* **Stated task**:
Write the material out again in full, word for word. Do not include the pictures.

* **Dataset content**:
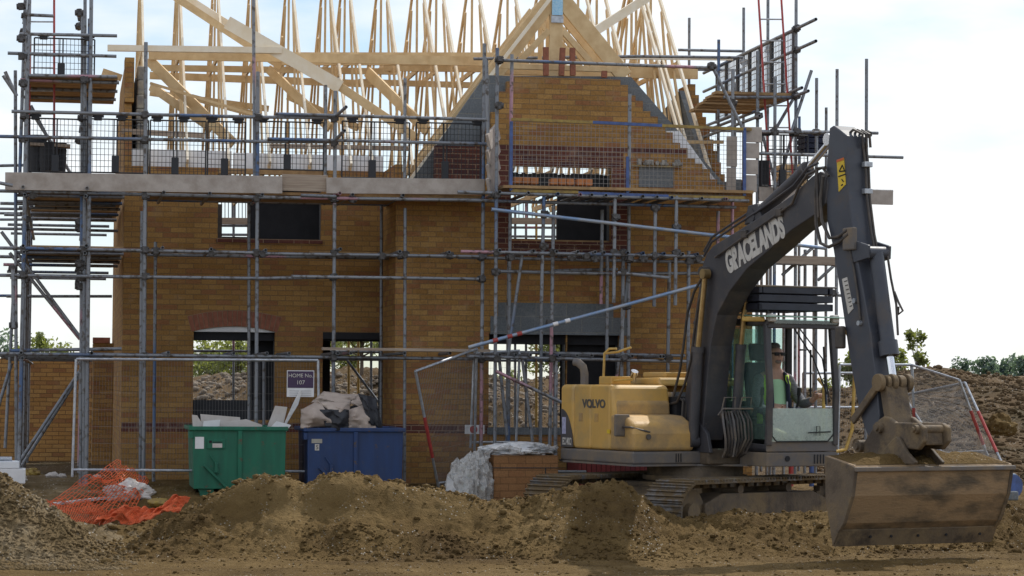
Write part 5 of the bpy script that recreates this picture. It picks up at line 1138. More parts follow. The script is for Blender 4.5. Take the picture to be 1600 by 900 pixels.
# upper frame: skirt all round
def rounded(pts, z0, z1): return MB().prism(pts, 2, z0, z1)
sk = [(.55,-1.24),(-1.30,-1.24),(-1.62,-1.12),(-1.95,-.75),(-2.05,-.3),(-2.05,.3),(-1.95,.75),(-1.62,1.12),(-1.3,1.24),(.55,1.24),(.55,.30),(.95,.26),(.95,-.26),(.55,-.30)]
MB().prism(sk[:12]+[(.55,-.30)], 2, .93, .955).build('belly_plate', M['skirt'], ex)
a = [(.55,-1.24),(-1.35,-1.24),(-1.62,-1.10),(-1.95,-.75),(-2.05,-.3),(-2.05,.3),(-1.95,.75),(-1.62,1.10),(-1.3,1.24),(.2,1.24),(.2,.26),(.55,.22),(.55,-.30)]
MB().prism(a, 2, .956, 1.115).build('upper_frame', M['skirt'], ex, bevel=.025, seg=3)
mb = MB()
for i in range(3): mb.box(.551, .560, -.62+i*.035, -.61+i*.035, .98, 1.09)
mb.build('frame_slots', M['dark'], ex)
MB().prism([(.12,.21),(1.36,.21),(1.36,1.28),(.12,1.28)], 2, .94, 1.118).build('cab_base', M['skirt'], ex, bevel=.012)
MB().tube((1.362, .52, 1.04), (1.372, .52, 1.04), .035, 14).build('tie_down_hole', M['dark'], ex)
for i in range(4): MB().box(1.361, 1.368, .92+i*.045, .935+i*.045, .975, 1.09).build('frame_slot', M['dark'], ex)
# counterweight and side doors
cw = [(-1.02,-1.235),(-1.35,-1.235),(-1.62,-1.09),(-1.93,-.74),(-2.03,-.3),(-2.03,.3),(-1.93,.74),(-1.62,1.09),(-1.35,1.235),(-1.02,1.235)]
o = MB().prism(cw, 2, 1.12, 1.95).build('counterweight', M['yellow'], ex, bevel=.06, seg=4)
sw = []
for i in range(11):
    t = i/10; sw.append((-1.70+.68*math.sin(t*math.pi/2)*1.0, 1.12+.56*math.cos(t*math.pi/2)))
dl = [(-1.36, 1.13)]+[(lerp(-1.36, -1.03, math.sin(t/10*math.pi/2)), 1.13+.50*math.cos(t/10*math.pi/2)) for t in range(11)]
MB().prism(dl, 1, -1.240, -1.232).build('grey_corner', M['grey'], o)
cs = MB(); 
for k in range(2):
    pass
qd = [(-1.36,-1.238), (-1.625,-1.093), (-1.70, -1.005)]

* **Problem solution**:
Write part 5 of the bpy script that recreates this picture. It picks up at line 1138. More parts follow. The script is for Blender 4.5. Take the picture to be 1600 by 900 pixels.
# upper frame: skirt all round
def rounded(pts, z0, z1): return MB().prism(pts, 2, z0, z1)
sk = [(.55,-1.24),(-1.30,-1.24),(-1.62,-1.12),(-1.95,-.75),(-2.05,-.3),(-2.05,.3),(-1.95,.75),(-1.62,1.12),(-1.3,1.24),(.55,1.24),(.55,.30),(.95,.26),(.95,-.26),(.55,-.30)]
MB().prism(sk[:12]+[(.55,-.30)], 2, .93, .955).build('belly_plate', M['skirt'], ex)
a = [(.55,-1.24),(-1.35,-1.24),(-1.62,-1.10),(-1.95,-.75),(-2.05,-.3),(-2.05,.3),(-1.95,.75),(-1.62,1.10),(-1.3,1.24),(.2,1.24),(.2,.26),(.55,.22),(.55,-.30)]
MB().prism(a, 2, .956, 1.115).build('upper_frame', M['skirt'], ex, bevel=.025, seg=3)
mb = MB()
for i in range(3): mb.box(.551, .560, -.62+i*.035, -.61+i*.035, .98, 1.09)
mb.build('frame_slots', M['dark'], ex)
MB().prism([(.12,.21),(1.36,.21),(1.36,1.28),(.12,1.28)], 2, .94, 1.118).build('cab_base', M['skirt'], ex, bevel=.012)
MB().tube((1.362, .52, 1.04), (1.372, .52, 1.04), .035, 14).build('tie_down_hole', M['dark'], ex)
for i in range(4): MB().box(1.361, 1.368, .92+i*.045, .935+i*.045, .975, 1.09).build('frame_slot', M['dark'], ex)
# counterweight and side doors
cw = [(-1.02,-1.235),(-1.35,-1.235),(-1.62,-1.09),(-1.93,-.74),(-2.03,-.3),(-2.03,.3),(-1.93,.74),(-1.62,1.09),(-1.35,1.235),(-1.02,1.235)]
o = MB().prism(cw, 2, 1.12, 1.95).build('counterweight', M['yellow'], ex, bevel=.06, seg=4)
sw = []
for i in range(11):
    t = i/10; sw.append((-1.70+.68*math.sin(t*math.pi/2)*1.0, 1.12+.56*math.cos(t*math.pi/2)))
dl = [(-1.36, 1.13)]+[(lerp(-1.36, -1.03, math.sin(t/10*math.pi/2)), 1.13+.50*math.cos(t/10*math.pi/2)) for t in range(11)]
MB().prism(dl, 1, -1.240, -1.232).build('grey_corner', M['grey'], o)
cs = MB(); 
for k in range(2):
    pass
qd = [(-1.36,-1.238), (-1.625,-1.093), (-1.70, -1.005)]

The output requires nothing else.